Article III says: “Section 7. The right of the people to information on matters of public concern shall be recognized. Access to official records, and to documents and papers pertaining to official acts, transactions, or decisions, as well as to government research data used as basis for policy development, shall be afforded the citizen, subject to such limitations as may be provided by law.”

On foreign loans, Article VII says: “Section 20. The President may contract or guarantee foreign loans on behalf of the Republic of the Philippines with the prior concurrence of the Monetary Board, and subject to such limitations as may be provided by law. The Monetary Board shall, within 30 days from the end of every quarter of the calendar year, submit to the Congress a complete report of its decision on applications for loans to be contracted or guaranteed by the Government or government-owned and controlled corporations which would have the effect of increasing the foreign debt, and containing other matters as may be provided by law.”

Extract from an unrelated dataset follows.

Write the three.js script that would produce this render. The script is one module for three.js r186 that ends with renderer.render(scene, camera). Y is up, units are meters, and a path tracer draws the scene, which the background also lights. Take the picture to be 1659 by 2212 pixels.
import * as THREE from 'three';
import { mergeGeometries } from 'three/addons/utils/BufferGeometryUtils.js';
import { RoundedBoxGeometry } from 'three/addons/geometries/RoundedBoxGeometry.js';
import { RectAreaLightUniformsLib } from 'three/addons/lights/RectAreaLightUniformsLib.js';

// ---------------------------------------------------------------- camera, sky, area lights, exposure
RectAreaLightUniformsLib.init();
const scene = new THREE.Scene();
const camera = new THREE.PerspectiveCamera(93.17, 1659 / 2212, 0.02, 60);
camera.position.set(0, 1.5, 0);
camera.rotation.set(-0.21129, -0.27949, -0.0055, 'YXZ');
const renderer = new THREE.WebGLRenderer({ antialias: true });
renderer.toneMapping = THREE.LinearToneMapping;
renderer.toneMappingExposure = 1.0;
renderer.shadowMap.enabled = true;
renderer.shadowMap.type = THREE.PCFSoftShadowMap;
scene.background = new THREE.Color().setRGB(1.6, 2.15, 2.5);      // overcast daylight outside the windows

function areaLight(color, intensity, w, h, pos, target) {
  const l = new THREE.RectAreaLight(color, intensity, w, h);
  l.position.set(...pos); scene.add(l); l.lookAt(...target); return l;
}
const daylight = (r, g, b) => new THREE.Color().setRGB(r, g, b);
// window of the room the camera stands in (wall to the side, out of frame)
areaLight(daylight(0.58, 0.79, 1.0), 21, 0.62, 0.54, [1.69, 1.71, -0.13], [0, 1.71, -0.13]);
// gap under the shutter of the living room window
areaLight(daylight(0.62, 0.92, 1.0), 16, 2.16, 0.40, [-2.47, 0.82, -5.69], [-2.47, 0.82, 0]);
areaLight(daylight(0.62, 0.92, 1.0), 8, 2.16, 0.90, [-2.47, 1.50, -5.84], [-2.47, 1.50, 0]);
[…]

The Constitution requires “prior concurrence” of the seven-member Monetary Board headed by the governor of the Bangko Sentral ng Pilipinas. All board members, btw, are presidential appointees.

 Duterte agrees to waiver of immunity

WE DON’T know how Carpio got a copy of the Chico River loan contract despite its non-disclosure clause. Until details of other loans are available, we can use it as a guide.

Carpio quoted Article 8 of the contract: “8.1 Waiver of Immunity. The Borrower hereby irrevocably waives any immunity on the grounds of sovereign or otherwise for itself or its property in connection with any arbitration proceeding pursuant to Article 8.5 hereof or with the enforcement of any arbitral award thereto. Notwithstanding the foregoing, the Borrower does not waive any immunity of its assets which are (i) used by a diplomatic or consular mission of the Republic of the Philippines, (ii) of a military character and under control of a military authority or defense agency of the Republic of the Philippines, or (iii) located in the Philippines and dedicated to a public or governmental use (as distinguished from patrimonial assets and assets dedicated to communal use).”

The Chico River loan from China has an interest rate of 2 percent and a “management fee” of $186,260, as well as a “commitment fee” valued at 0.3 percent per year.

Without giving details, economic managers of Duterte have expressed confidence that the Philippines will not default during the repayment period of 20 years, including a seven-year grace period.

But if the Philippines does default, Carpio warns, it will have to submit to arbitration — the pre-agreed mode of resolving the ensuing dispute — that is loaded against the borrower. It will be governed by the rules of the China International Economic and Trade Arbitration Commission.

 Carpio: Reed Bank is patrimonial asset

REACTING to Panelo’s comment that Reed Bank is not and cannot be a patrimonial asset, Carpio said late Tuesday (March 26) that a law in 1972 had already converted the oil and gas in the Reed Bank into patrimonial property.

Patrimonial assets are properties owned by the Philippine government in its private capacity and not for public use, public service or intended for development of national wealth.

Carpio cited the Oil and Exploration Development Act of 1972, as amended, which was the basis for the Department of Energy’s granting a service contract to Forum Energy to exploit the gas in Reed Bank.

Section 8 of the law says: “The (service) contract may authorize the Contractor to take and dispose of and market either domestically or for export all petroleum produced under the contract subject to supplying the domestic requirements of the Republic of the Philippines on a pro-rata basis.”

Carpio said: “This law proclaims the oil and gas covered by a service contract as subject to sale to the market — which makes such oil and gas patrimonial.”

He explained that “the power to reclassify from public domain to patrimonial is a legislative power” and that “the president’s power to so reclassify was merely delegated by the Congress.”